I’ve already ripped out a dozen tomato vines but a few remain, browning foliage studded with red balls. I pulled the last two out yesterday. They gave more than I expected. One had little bunches of ovoid cherries, hot from the sun, orange red, perfect. A few dozen, many lower down the vine and out of sight until you pull it up. The other gave round speckled ones – I forget the name, some kind of heritage variety – that were fatter and orange with pale green mottling, like old-fashioned apples in miniature. I had the radio on, of course, to help me through the morning's work in the garden.
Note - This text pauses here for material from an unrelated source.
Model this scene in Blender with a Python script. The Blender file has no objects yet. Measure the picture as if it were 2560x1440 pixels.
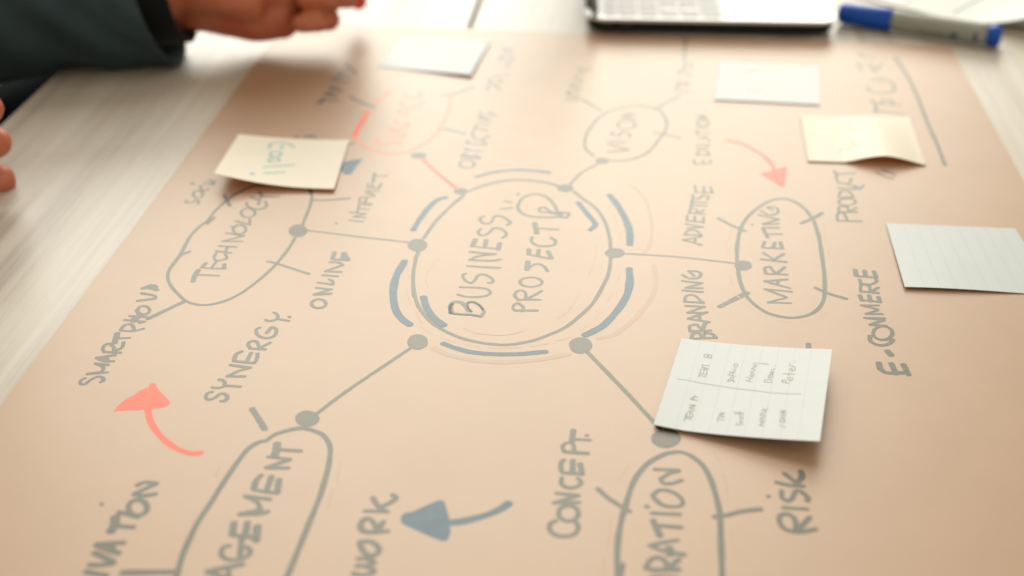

Off the Record started with a track I hadn't heard for years, The Only Living Boy in New York, one of the two best tracks from Bridge Over Troubled Water. What a song, all swirling harmonies and organ and guitar in a wall of sound production, remastered. They are remastering everything these days.

So that was it for the summer crop. They are just tomatoes, but the taste is an explosion of hot, sweet acid with an earthy overtone that is indescribable. They are best straight off the vine, still warm, straight into whatever it is you are eating. This is the reason why we plant tomatoes without comparing yield to cost. The taste is worth it, because you can’t buy it in shops.

Spaghetti with rocket and tomatoes.

Cook up a large pot of spaghetti, or fettuccine. Meanwhile, sauté an onion and two scored cloves of garlic until almost translucent. Add a bunch of rocket, chopped, and cook to wilting stage. Throw in some halved cherry or heritage tomatoes and cook another minute or two. Drain pasta, spoon rocket and tomato sauce over; top with a few red pepper flakes and thinly sliced parmesan. Parsley if you have it. Glass of Mt Alexander pinot. It grows on rolling volcanic hills in between Harcourt and Bendigo, where they hold the annual cross country run, and you can taste the terroir. See the grapes on year as you run past, drink them the next. Makes it all worth it.


I went outside late in the afternoon, just before it rained, and picked up the mess of dead vines and brown string and broken stakes. The thin ones always snap off at soil level after one season. I put the vines into the compost bin and the broken stakes down the sideway and the sky opened up and it rained all afternoon and into evening.


Tom, get your plane right on time.
I know you've been eager to fly now.
Hey let your honesty shine, shine, shine now
Like it shines on me


selena said...

Love that song. Dinner sounds good too, just getting warmer here.

kitchen hand said...

Selena, it sounded amazing on a good quality sound system, something I never had in the days when BOTW was first released.